Deposit taking institution, such as banks and building societies are required to hold sufficient regulatory capital to ensure that they can at all times cover unexpected losses, for instance if borrowers fail to repay their loans, and keep themselves solvent during a period of severe financial stress, so they can at all times repay their depositors.

Firms can use either core equity tier one (CET1), additional tier one or tier two capital, to satisfy their regulatory capital minima. These different types of capital have different loss-absorbing  characteristics and funding costs. The most loss absorbing CET1 is understandably the most expensive for a bank to access

This capital ensures the safety and soundness of individual firms and the stability of the financial system as a whole.

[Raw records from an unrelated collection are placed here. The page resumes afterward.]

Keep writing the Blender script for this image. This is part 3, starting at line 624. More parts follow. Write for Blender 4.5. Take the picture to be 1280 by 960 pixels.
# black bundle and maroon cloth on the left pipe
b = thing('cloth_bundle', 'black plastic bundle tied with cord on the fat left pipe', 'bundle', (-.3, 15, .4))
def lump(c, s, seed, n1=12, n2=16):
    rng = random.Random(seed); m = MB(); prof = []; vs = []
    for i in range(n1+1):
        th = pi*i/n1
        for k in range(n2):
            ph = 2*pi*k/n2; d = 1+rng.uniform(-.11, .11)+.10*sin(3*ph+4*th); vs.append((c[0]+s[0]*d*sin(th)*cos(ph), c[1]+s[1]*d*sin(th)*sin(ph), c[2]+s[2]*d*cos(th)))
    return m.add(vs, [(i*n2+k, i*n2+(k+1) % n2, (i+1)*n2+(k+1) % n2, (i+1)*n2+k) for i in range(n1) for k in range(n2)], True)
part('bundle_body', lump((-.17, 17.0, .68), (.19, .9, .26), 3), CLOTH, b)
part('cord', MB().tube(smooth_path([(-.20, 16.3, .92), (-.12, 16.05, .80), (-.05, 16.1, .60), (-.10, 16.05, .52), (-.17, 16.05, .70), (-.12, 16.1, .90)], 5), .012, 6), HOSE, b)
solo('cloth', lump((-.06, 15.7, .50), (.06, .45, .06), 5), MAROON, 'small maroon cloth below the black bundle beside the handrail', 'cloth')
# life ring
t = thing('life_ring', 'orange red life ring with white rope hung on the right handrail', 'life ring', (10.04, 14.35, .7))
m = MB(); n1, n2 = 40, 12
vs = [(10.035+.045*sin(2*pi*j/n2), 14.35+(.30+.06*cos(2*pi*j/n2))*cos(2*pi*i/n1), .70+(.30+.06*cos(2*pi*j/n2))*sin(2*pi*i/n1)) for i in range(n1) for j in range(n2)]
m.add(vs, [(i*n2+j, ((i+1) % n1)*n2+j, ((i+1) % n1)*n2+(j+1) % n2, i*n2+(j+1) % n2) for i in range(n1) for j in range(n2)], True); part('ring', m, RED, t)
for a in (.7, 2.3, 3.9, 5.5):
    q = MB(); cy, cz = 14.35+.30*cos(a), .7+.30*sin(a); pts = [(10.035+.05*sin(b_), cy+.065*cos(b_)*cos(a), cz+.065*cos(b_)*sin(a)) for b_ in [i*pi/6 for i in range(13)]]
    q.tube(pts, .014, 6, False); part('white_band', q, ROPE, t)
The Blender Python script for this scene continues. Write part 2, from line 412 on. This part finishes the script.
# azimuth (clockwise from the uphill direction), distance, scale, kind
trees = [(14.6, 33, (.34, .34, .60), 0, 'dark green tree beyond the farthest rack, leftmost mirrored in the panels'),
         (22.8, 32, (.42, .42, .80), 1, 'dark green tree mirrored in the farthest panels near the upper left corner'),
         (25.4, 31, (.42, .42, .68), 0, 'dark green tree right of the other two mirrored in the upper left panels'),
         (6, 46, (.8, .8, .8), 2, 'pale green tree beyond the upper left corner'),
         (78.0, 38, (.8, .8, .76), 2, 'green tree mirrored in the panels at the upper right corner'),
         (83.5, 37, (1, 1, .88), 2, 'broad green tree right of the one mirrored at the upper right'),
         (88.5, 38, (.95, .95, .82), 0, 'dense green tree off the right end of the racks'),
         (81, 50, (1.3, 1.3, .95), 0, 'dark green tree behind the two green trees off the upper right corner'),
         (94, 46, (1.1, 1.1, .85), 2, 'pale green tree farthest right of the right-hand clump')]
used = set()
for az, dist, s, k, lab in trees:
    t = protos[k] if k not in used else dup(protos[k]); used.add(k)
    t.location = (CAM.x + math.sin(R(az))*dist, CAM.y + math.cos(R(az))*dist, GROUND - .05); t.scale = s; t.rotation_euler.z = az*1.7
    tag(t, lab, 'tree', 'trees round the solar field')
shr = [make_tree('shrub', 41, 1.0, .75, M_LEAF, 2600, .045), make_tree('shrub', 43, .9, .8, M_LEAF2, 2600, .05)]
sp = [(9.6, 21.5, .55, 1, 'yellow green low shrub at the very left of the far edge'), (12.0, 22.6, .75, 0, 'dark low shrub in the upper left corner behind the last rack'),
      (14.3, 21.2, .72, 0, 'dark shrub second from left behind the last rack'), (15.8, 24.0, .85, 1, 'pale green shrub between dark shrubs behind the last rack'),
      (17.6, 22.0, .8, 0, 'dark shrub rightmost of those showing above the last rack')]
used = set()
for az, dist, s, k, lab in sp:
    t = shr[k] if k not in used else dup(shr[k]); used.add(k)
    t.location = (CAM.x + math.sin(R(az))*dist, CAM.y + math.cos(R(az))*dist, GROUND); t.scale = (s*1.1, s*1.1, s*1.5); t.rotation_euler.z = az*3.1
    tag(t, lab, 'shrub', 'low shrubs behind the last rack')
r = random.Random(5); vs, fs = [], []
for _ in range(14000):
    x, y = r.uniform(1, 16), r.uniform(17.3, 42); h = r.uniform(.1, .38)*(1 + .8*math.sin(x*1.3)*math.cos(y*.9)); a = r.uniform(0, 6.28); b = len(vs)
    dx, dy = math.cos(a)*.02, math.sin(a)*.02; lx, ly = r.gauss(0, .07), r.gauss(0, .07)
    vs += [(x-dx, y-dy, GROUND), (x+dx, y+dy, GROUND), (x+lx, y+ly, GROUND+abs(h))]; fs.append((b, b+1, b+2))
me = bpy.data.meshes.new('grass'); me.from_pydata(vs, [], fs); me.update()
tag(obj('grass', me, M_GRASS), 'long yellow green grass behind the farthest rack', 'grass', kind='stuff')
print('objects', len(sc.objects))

The UK Finance Prudential, Reporting and Tax team works with members to ensure that the Prudential Regulation Authority, which implements international standards set by the Basel Committee on Banking Supervision  (BCBS) are proportionate and can be operationalised. The BCBS Framework sets requirements in relation to the three ‘Pillar One’ risk categories. These are credit risk, market risk and operational risk, which represent the most significant risk that banks face.

Banks calculate the capital requirements for each category of risk either using a ‘standardised’ approach, or alternatively and subject to regulatory approval, an approach which allows them to use their own internal estimates to determine capital requirements.

Banks are also required to hold capital against ‘Pillar 2’ risks   which are underestimated or not covered by Pillar 1 such as such as strategic risk, business model risk and reputational risk, which are captures and assessed, alongside Pillar 1 risks in a firms Independent Capital Adequacy assessment Process.